● DIRECTIVE:
Go through the lines below and copy each one that holds the string "picture".

Start MATERIAL

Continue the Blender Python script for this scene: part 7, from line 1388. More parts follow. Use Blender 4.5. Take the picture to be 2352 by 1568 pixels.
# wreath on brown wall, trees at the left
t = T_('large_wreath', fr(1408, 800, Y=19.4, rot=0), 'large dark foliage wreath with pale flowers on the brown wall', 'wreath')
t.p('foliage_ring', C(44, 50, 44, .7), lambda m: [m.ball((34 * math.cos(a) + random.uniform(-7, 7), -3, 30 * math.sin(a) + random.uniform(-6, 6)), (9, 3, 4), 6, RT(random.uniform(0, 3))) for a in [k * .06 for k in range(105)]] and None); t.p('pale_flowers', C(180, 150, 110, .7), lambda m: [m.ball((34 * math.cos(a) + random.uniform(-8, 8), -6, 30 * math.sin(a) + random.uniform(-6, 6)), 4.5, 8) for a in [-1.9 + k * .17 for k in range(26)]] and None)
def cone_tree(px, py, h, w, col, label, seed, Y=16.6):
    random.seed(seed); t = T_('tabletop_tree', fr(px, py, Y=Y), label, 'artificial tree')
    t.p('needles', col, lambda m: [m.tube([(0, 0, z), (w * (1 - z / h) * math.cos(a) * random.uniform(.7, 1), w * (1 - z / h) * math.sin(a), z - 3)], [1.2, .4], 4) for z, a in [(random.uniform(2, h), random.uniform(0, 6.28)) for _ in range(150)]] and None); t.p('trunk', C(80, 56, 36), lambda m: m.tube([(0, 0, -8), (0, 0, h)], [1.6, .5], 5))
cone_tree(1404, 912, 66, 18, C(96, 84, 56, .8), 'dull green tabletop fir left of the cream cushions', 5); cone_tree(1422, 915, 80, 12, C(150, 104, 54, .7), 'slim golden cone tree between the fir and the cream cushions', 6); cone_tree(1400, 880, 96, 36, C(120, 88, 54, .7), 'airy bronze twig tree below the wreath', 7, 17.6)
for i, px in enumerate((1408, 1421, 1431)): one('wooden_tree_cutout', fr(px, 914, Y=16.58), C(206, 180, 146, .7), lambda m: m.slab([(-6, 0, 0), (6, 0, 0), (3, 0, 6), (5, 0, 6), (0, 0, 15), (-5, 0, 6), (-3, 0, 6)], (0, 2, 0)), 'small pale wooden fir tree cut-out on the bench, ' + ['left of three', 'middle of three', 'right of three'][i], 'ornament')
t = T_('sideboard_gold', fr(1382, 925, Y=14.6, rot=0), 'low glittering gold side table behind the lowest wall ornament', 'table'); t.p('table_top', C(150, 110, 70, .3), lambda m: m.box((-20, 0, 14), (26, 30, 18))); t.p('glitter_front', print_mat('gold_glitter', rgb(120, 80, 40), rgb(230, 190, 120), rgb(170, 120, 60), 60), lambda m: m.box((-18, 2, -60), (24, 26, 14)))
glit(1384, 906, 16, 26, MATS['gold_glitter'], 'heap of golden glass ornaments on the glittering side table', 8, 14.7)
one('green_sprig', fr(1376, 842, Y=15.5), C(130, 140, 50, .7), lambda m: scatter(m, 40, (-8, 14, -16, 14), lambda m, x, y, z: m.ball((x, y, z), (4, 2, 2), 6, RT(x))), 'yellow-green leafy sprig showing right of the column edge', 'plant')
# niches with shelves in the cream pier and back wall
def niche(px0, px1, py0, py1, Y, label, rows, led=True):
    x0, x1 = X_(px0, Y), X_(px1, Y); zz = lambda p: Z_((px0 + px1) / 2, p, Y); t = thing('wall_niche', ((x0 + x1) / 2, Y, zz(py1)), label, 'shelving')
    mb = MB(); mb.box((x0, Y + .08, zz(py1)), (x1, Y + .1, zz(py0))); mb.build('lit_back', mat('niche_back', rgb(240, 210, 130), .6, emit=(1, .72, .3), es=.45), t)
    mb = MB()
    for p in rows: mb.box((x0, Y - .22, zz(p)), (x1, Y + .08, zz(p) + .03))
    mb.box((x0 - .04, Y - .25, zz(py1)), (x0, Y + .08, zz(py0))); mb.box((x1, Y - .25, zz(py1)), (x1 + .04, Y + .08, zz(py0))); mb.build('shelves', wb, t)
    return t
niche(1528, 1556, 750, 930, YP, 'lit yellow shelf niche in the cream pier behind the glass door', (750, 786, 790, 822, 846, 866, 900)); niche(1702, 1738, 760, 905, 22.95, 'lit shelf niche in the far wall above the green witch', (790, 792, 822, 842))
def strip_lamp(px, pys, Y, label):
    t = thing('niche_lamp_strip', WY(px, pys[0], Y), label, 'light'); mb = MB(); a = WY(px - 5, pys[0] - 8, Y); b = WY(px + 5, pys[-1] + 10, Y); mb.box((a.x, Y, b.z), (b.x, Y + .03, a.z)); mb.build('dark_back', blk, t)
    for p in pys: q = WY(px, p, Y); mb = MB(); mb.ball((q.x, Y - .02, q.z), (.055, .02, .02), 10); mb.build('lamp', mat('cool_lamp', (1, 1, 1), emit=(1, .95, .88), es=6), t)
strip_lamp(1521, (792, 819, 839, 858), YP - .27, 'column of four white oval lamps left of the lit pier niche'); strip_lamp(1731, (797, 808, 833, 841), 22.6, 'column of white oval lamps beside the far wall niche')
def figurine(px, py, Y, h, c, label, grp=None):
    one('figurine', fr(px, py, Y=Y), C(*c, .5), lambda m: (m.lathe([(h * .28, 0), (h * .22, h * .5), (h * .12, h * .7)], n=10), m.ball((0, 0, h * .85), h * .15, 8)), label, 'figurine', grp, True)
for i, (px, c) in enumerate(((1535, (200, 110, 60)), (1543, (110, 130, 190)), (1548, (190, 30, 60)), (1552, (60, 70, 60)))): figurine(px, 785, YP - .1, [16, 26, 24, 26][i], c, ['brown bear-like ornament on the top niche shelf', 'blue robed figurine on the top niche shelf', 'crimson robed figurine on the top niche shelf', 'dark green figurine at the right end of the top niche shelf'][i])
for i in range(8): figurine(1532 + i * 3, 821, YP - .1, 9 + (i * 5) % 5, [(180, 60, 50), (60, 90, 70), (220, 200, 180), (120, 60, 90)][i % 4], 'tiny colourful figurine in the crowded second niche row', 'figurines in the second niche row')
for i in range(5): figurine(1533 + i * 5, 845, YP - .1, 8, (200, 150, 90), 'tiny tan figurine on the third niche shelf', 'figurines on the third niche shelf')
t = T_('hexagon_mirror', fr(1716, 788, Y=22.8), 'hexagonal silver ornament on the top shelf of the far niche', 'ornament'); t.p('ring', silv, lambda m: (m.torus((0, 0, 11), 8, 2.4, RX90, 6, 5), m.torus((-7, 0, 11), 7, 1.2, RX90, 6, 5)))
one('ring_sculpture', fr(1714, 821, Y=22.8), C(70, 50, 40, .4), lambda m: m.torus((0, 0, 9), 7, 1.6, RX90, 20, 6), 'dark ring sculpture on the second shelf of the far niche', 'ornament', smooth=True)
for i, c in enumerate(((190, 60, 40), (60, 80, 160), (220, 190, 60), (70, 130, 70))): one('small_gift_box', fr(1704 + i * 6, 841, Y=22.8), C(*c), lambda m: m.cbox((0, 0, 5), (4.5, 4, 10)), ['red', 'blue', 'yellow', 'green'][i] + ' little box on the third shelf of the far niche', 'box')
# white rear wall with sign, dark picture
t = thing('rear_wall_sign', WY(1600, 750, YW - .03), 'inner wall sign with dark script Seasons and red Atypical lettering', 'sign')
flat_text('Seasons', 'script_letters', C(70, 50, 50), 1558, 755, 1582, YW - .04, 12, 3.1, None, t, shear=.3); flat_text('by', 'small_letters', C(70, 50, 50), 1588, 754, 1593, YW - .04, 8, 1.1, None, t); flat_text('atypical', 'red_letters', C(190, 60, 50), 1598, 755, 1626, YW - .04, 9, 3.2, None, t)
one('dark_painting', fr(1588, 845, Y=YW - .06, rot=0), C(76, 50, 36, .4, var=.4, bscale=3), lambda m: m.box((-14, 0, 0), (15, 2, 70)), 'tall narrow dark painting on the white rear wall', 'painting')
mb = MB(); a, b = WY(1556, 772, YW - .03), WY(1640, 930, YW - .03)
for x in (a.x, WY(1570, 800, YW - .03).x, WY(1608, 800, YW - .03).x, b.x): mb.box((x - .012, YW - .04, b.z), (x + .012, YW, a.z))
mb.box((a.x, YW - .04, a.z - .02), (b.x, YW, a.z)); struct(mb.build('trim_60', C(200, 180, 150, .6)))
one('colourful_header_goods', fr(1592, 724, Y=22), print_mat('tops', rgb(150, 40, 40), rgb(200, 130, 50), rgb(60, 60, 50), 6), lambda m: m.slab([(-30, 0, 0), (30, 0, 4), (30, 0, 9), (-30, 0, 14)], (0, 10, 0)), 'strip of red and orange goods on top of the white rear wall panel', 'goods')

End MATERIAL

● TASK RESPONSE:
Continue the Blender Python script for this scene: part 7, from line 1388. More parts follow. Use Blender 4.5. Take the picture to be 2352 by 1568 pixels.
# white rear wall with sign, dark picture